A Fast Minimum Degree Algorithm and Matching Lower Bound

Robert Cummings
Animesh Fatehpuria
Proceedings of the 32nd Annual ACM-SIAM Symposium on Discrete Algorithms (2021), pp. 724-734

Abstract

The minimum degree algorithm is one of the most widely-used heuristics for reducing the cost of solving large sparse systems of linear equations. It has been studied for nearly half a century and has a rich history of bridging techniques from data structures, graph algorithms, and scientific computing. We present a simple but novel combinatorial algorithm for computing an exact minimum degree elimination ordering in $O(nm)$ time.
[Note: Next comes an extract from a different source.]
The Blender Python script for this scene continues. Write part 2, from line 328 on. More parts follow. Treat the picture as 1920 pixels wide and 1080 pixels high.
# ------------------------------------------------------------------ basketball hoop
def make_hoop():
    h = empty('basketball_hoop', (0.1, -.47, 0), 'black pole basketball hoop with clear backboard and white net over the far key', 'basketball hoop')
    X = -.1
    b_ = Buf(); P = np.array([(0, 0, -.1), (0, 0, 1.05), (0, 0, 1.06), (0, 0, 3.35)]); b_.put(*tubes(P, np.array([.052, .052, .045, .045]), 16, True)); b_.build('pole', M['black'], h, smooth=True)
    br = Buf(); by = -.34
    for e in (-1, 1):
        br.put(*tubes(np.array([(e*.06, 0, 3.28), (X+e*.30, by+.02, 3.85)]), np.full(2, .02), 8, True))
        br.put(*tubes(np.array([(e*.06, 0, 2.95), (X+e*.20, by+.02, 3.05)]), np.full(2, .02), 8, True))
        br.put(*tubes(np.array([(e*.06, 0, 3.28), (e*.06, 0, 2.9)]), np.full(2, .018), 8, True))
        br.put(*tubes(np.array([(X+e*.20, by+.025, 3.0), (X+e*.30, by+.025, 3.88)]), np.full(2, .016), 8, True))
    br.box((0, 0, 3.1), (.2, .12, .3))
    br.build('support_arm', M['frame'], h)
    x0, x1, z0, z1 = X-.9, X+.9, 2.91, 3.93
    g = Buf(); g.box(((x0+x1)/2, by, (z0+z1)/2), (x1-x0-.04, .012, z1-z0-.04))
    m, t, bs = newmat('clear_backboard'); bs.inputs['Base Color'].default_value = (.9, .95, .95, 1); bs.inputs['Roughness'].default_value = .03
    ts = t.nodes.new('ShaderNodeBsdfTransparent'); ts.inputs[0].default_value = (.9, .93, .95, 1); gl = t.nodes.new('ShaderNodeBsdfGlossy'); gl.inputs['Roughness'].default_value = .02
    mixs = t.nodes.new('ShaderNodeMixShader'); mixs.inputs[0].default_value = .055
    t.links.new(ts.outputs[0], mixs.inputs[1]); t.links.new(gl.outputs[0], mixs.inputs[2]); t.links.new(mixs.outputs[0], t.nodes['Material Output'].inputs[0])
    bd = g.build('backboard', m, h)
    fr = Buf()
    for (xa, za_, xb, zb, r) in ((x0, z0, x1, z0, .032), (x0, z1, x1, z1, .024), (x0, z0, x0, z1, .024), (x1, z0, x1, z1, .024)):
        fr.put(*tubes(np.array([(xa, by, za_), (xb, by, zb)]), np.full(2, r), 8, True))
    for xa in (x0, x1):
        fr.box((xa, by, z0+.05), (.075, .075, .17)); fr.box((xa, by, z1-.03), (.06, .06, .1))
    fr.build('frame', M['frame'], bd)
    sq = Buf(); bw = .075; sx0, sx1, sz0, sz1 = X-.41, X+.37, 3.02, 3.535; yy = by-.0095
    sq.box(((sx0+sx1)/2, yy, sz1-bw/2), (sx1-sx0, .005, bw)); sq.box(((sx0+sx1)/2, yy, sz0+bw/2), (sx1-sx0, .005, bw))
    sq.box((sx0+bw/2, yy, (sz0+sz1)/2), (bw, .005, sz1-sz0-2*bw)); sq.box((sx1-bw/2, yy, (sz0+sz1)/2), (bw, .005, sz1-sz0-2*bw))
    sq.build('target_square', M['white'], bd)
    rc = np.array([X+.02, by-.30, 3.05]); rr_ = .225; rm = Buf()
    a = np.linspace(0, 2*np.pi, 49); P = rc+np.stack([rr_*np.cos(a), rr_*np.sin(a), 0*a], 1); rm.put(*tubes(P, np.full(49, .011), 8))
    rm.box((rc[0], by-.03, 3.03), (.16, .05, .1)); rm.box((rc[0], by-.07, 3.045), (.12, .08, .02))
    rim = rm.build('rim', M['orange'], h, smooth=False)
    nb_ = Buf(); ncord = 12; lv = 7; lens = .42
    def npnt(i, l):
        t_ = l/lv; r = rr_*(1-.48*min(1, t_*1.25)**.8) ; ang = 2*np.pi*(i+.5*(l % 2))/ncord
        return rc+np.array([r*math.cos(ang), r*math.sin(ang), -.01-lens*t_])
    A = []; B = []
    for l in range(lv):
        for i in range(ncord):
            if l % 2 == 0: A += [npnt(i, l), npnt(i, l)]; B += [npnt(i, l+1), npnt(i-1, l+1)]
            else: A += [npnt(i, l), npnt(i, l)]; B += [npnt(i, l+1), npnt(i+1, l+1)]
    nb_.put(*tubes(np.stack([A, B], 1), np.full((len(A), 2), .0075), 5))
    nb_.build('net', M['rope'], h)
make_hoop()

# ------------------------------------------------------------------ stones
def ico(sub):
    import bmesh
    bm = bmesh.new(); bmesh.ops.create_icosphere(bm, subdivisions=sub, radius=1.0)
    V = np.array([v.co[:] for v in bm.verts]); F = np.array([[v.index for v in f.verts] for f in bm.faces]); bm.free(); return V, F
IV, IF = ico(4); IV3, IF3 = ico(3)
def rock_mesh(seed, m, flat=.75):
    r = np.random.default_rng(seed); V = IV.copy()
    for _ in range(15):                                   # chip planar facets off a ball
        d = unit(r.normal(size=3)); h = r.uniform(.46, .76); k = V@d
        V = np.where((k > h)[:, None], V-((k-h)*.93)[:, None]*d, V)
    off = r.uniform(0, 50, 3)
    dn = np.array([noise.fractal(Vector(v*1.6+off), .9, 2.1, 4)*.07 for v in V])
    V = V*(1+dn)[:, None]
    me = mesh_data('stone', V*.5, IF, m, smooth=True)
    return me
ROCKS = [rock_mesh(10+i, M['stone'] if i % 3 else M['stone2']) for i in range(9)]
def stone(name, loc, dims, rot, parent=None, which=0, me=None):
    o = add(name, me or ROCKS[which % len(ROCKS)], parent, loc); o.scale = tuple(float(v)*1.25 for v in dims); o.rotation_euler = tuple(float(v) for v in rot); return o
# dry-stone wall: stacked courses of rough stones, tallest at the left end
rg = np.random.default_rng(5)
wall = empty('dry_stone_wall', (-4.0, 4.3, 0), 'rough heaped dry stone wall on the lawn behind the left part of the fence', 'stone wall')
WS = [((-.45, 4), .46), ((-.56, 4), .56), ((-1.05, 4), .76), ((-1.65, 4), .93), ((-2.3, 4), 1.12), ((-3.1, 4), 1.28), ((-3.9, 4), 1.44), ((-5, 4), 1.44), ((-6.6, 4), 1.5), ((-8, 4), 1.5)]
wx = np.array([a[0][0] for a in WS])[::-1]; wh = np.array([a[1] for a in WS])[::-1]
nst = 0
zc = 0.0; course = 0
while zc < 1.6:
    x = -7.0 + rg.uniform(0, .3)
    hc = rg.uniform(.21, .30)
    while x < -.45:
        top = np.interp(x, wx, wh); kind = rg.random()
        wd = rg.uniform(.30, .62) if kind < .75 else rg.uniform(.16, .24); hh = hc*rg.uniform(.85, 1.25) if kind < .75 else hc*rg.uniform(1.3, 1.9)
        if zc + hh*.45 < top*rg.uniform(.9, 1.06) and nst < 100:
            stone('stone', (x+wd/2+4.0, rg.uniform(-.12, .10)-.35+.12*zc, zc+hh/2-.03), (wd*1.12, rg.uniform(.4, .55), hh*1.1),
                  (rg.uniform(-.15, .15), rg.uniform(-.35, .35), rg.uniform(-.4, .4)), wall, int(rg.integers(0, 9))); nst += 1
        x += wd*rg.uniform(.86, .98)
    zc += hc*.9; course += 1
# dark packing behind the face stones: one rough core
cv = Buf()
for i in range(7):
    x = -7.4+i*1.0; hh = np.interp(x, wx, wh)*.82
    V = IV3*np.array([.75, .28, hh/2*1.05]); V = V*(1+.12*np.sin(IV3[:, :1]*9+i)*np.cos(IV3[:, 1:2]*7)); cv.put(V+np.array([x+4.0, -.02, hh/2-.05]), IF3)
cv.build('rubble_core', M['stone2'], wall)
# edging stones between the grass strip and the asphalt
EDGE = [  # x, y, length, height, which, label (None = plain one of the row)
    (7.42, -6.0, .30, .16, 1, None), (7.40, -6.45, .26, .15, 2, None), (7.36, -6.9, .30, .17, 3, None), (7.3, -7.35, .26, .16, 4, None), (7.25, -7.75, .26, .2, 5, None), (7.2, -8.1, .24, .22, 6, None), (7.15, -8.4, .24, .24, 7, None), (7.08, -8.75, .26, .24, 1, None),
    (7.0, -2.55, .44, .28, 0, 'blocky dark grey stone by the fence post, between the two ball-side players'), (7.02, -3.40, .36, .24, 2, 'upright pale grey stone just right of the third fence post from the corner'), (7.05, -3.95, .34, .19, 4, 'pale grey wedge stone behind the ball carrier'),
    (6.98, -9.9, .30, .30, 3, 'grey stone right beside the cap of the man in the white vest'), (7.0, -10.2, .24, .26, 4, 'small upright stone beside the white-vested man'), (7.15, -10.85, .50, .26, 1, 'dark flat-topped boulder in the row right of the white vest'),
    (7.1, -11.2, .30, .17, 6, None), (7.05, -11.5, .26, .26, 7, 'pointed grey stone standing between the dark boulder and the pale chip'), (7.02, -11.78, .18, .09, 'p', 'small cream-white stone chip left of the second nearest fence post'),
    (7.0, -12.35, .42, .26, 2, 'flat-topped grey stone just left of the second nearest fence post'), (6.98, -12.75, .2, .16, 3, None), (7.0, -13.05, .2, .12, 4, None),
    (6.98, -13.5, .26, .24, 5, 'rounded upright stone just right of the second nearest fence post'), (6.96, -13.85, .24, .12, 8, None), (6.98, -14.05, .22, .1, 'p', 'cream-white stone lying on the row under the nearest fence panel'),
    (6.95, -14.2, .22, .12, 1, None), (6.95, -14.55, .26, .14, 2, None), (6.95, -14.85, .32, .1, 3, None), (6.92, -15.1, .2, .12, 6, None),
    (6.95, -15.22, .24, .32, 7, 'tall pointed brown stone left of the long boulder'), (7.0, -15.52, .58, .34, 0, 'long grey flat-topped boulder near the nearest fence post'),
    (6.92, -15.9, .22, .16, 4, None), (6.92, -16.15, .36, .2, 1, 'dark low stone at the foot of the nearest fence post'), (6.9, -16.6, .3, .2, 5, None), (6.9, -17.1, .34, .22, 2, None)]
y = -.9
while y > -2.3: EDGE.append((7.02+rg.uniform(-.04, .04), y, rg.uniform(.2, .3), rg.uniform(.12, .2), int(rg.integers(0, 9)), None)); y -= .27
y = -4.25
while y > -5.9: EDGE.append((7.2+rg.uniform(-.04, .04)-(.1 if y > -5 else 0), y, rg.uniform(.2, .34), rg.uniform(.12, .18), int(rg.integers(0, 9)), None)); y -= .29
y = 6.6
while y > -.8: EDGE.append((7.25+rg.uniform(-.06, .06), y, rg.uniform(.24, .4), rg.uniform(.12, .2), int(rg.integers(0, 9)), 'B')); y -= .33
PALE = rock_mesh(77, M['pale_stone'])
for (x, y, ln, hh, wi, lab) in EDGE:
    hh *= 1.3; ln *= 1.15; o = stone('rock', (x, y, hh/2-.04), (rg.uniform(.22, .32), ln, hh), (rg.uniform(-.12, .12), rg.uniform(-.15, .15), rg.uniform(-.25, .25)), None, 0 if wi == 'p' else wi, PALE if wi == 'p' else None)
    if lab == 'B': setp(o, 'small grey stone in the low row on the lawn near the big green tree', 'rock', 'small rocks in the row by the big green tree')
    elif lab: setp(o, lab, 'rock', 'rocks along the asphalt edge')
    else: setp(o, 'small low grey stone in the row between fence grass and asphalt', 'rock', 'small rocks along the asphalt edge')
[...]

Our approach uses a careful amortized analysis, which also allows us to derive output-sensitive bounds for the running time of $O(\min\{m\sqrt{m^+}, \Delta m^+\} \log n)$, where $m^+$ is the number of unique fill edges and original edges encountered by the algorithm and $\Delta$ is the maximum degree of the input graph.

Furthermore, we show there cannot exist a minimum degree algorithm that runs in $O(nm^{1-\varepsilon})$ time, for any $\varepsilon > 0$, assuming the strong exponential time hypothesis. Our fine-grained reduction uses a new sparse, low-degree graph construction called \emph{$U$-fillers}, which act as pathological inputs and cause any minimum degree algorithm to exhibit nearly worst-case performance.